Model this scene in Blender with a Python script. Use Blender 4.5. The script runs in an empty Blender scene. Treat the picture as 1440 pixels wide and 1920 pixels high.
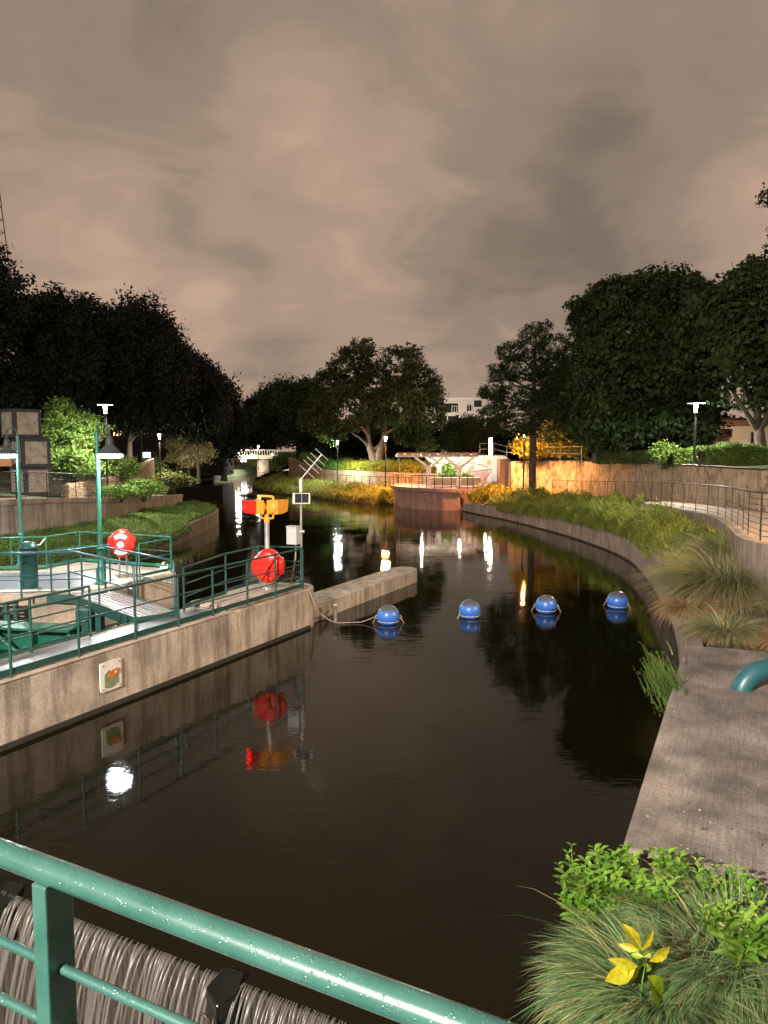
import bpy, math, random
import numpy as np
from mathutils import Vector, Matrix

# ------------------------------------------------------------------ camera, world, light
SC = bpy.context.scene
COL = SC.collection
F_PX, CX, CY, H_CAM = 1407.0, 720.0, 960.0, 4.7
PITCH = math.atan(115 / F_PX)
cd = bpy.data.cameras.new("camera")
cam = bpy.data.objects.new("camera", cd)
COL.objects.link(cam)
cam.location = (0, 0, H_CAM)
cam.rotation_euler = (math.pi / 2 - PITCH, 0, 0)
cd.sensor_fit = 'VERTICAL'
cd.sensor_height = 24.0
cd.lens = F_PX / 1920.0 * 24.0
cd.clip_start = 0.05
cd.clip_end = 4000
SC.camera = cam
SC.render.resolution_x, SC.render.resolution_y = 768, 1024
SC.view_settings.view_transform = 'Standard'
SC.view_settings.look = 'None'
SC.view_settings.exposure = 0.0
SC.view_settings.gamma = 1.0
SC.render.engine = 'CYCLES'
SC.cycles.use_denoising = True
SC.cycles.max_bounces = 5
SC.cycles.diffuse_bounces = 2
SC.cycles.glossy_bounces = 4
SC.cycles.transparent_max_bounces = 8
SC.cycles.sample_clamp_indirect = 4.0


def ray(u, v):
    a, b = (u - CX) / F_PX, (CY - v) / F_PX
    return Vector((a, math.cos(PITCH) + b * math.sin(PITCH), -math.sin(PITCH) + b * math.cos(PITCH)))


def at(u, v, z):
    """world point where a sight line of the survey meets height z"""
    d = ray(u, v)
    t = (z - H_CAM) / d.z
    return Vector((d.x * t, d.y * t, z))


def far(u, v, y):
    """world point on a sight line at distance y"""
    d = ray(u, v)
    t = y / d.y
    return Vector((d.x * t, y, H_CAM + d.z * t))


# sky: low night cloud lit from below by the city
W = bpy.data.worlds.new("World")
SC.world = W
W.use_nodes = True
nt = W.node_tree
N, LK = nt.nodes, nt.links
N.clear()
out = N.new('ShaderNodeOutputWorld')
bg = N.new('ShaderNodeBackground')
LK.new(bg.outputs[0], out.inputs[0])
tc = N.new('ShaderNodeTexCoord')
sep = N.new('ShaderNodeSeparateXYZ')
LK.new(tc.outputs['Generated'], sep.inputs[0])
ad = N.new('ShaderNodeMath'); ad.operation = 'ADD'; ad.inputs[1].default_value = 0.32
LK.new(sep.outputs[2], ad.inputs[0])
mx = N.new('ShaderNodeMath'); mx.operation = 'MAXIMUM'; mx.inputs[1].default_value = 0.12
LK.new(ad.outputs[0], mx.inputs[0])
dv = N.new('ShaderNodeVectorMath'); dv.operation = 'DIVIDE'
LK.new(tc.outputs['Generated'], dv.inputs[0])
cmb = N.new('ShaderNodeCombineXYZ')
for i in range(3):
    LK.new(mx.outputs[0], cmb.inputs[i])
LK.new(cmb.outputs[0], dv.inputs[1])
n1 = N.new('ShaderNodeTexNoise')
n1.inputs['Scale'].default_value = 1.35
n1.inputs['Detail'].default_value = 5
n1.inputs['Roughness'].default_value = 0.5
n1.inputs['Distortion'].default_value = 0.35
LK.new(dv.outputs[0], n1.inputs['Vector'])
cur = None
mrn = N.new('ShaderNodeMapRange'); mrn.interpolation_type = 'SMOOTHSTEP'
for k, v_ in ((1, .30), (2, .70), (3, -.20), (4, .24)):
    mrn.inputs[k].default_value = v_
LK.new(n1.outputs[0], mrn.inputs[0])
n2 = N.new('ShaderNodeTexNoise')
n2.inputs['Scale'].default_value = 4.2
n2.inputs['Detail'].default_value = 6
n2.inputs['Roughness'].default_value = 0.55
n2.inputs['Distortion'].default_value = 0.8
LK.new(dv.outputs[0], n2.inputs['Vector'])
mf = N.new('ShaderNodeMath'); mf.operation = 'MULTIPLY_ADD'; mf.inputs[1].default_value = .70
LK.new(n2.outputs[0], mf.inputs[0]); LK.new(mrn.outputs[0], mf.inputs[2])
mf2 = N.new('ShaderNodeMath'); mf2.operation = 'SUBTRACT'; mf2.inputs[1].default_value = .35
LK.new(mf.outputs[0], mf2.inputs[0])
cur = mf2.outputs[0]
# cloud banks: (direction, angular radius, brightness change)
for (u, v, r, amt) in ((1250, 60, .46, -.55), (100, -20, .50, -.62), (700, -60, .40, -.34), (1060, 430, .26, -.36), (1180, 300, .20, -.14), (110, 330, .24, .42),
                       (600, 400, .34, .36), (820, 300, .22, .22), (330, 385, .055, -.40), (640, 600, .26, .22), (880, 530, .12, -.20), (1100, 40, .12, .2),
                       (1440, 370, .15, .60), (465, 500, .05, -.30), (470, 580, .05, -.28), (180, 170, .16, -.30), (1000, 290, .09, .26), (530, 690, .14, -.18),
                       (240, 470, .18, .2), (1200, 500, .13, -.12), (1010, 560, .06, -.18), (60, 180, .06, .2), (520, 180, .10, .18), (380, 90, .07, -.2), (1040, 555, .035, .25), (760, 180, .08, -.2)):
    d = ray(u, v).normalized()
    ds = N.new('ShaderNodeVectorMath'); ds.operation = 'DISTANCE'
    ds.inputs[1].default_value = d
    LK.new(tc.outputs['Generated'], ds.inputs[0])
    mr = N.new('ShaderNodeMapRange'); mr.interpolation_type = 'SMOOTHSTEP'
    mr.inputs[1].default_value = r; mr.inputs[2].default_value = 0.0
    mr.inputs[3].default_value = 0.0; mr.inputs[4].default_value = amt * .62
    LK.new(ds.outputs['Value'], mr.inputs[0])
    a2 = N.new('ShaderNodeMath'); a2.operation = 'ADD'
    LK.new(cur, a2.inputs[0]); LK.new(mr.outputs[0], a2.inputs[1])
    cur = a2.outputs[0]
rp = N.new('ShaderNodeValToRGB')
rp.color_ramp.interpolation = 'EASE'
e = rp.color_ramp.elements
e[0].position = 0.0; e[0].color = (.185, .146, .115, 1)
e[1].position = 1.0; e[1].color = (.52, .352, .262, 1)
m_ = e.new(.42); m_.color = (.285, .214, .162, 1)
m2_ = e.new(.70); m2_.color = (.395, .280, .210, 1)
a3 = N.new('ShaderNodeMath'); a3.operation = 'ADD'; a3.inputs[1].default_value = .57
LK.new(cur, a3.inputs[0])
LK.new(a3.outputs[0], rp.inputs[0])
LK.new(rp.outputs[0], bg.inputs[0])
bg.inputs[1].default_value = 1.07


def lamp_or_fill_light(kind, loc, power, color, size=.1, rot=(0, 0, 0), parent=None, spot=None):
    power *= LM
    L = bpy.data.lights.new("lamp_or_fill_light", kind)
    L.energy = power
    L.color = color
    if kind == 'AREA':
        L.shape = 'DISK'; L.size = size
    else:
        L.shadow_soft_size = size
    if kind == 'SPOT' and spot:
        L.spot_size = spot; L.spot_blend = .6
    o = bpy.data.objects.new("lamp_or_fill_light", L)
    COL.objects.link(o)
    if parent:
        o.parent = parent
    o.location = loc
    o.rotation_euler = rot
    return o


LM = 3.0
WARM = (1.0, .62, .30)
ORANGE = (1.0, .43, .13)
WHITE = (1.0, .93, .82)
COOL = (.88, .97, 1.0)

# ------------------------------------------------------------------ materials


def newmat(name):
    m = bpy.data.materials.new(name)
    m.use_nodes = True
    return m, m.node_tree.nodes, m.node_tree.links, m.node_tree.nodes['Principled BSDF']


def ramp(nodes, stops):
    r = nodes.new('ShaderNodeValToRGB')
    el = r.color_ramp.elements
    el[0].position, el[0].color = stops[0][0], (*stops[0][1], 1)
    el[1].position, el[1].color = stops[-1][0], (*stops[-1][1], 1)
    for p, c in stops[1:-1]:
        x = el.new(p); x.color = (*c, 1)
    return r


def noise(nodes, links, vec, scale, detail=4, rough=.55, sc3=None):
    n = nodes.new('ShaderNodeTexNoise')
    n.inputs['Scale'].default_value = scale
    n.inputs['Detail'].default_value = detail
    n.inputs['Roughness'].default_value = rough
    if sc3:
        mp = nodes.new('ShaderNodeMapping')
        mp.inputs['Scale'].default_value = sc3
        links.new(vec, mp.inputs[0]); vec = mp.outputs[0]
    links.new(vec, n.inputs['Vector'])
    return n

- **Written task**
Up to and including the line with "from mathutils import Vector, Matrix", copy the data above from its first line. Skip pictures.

- **Output**
Model this scene in Blender with a Python script. Use Blender 4.5. The script runs in an empty Blender scene. Treat the picture as 1440 pixels wide and 1920 pixels high.
import bpy, math, random
import numpy as np
from mathutils import Vector, Matrix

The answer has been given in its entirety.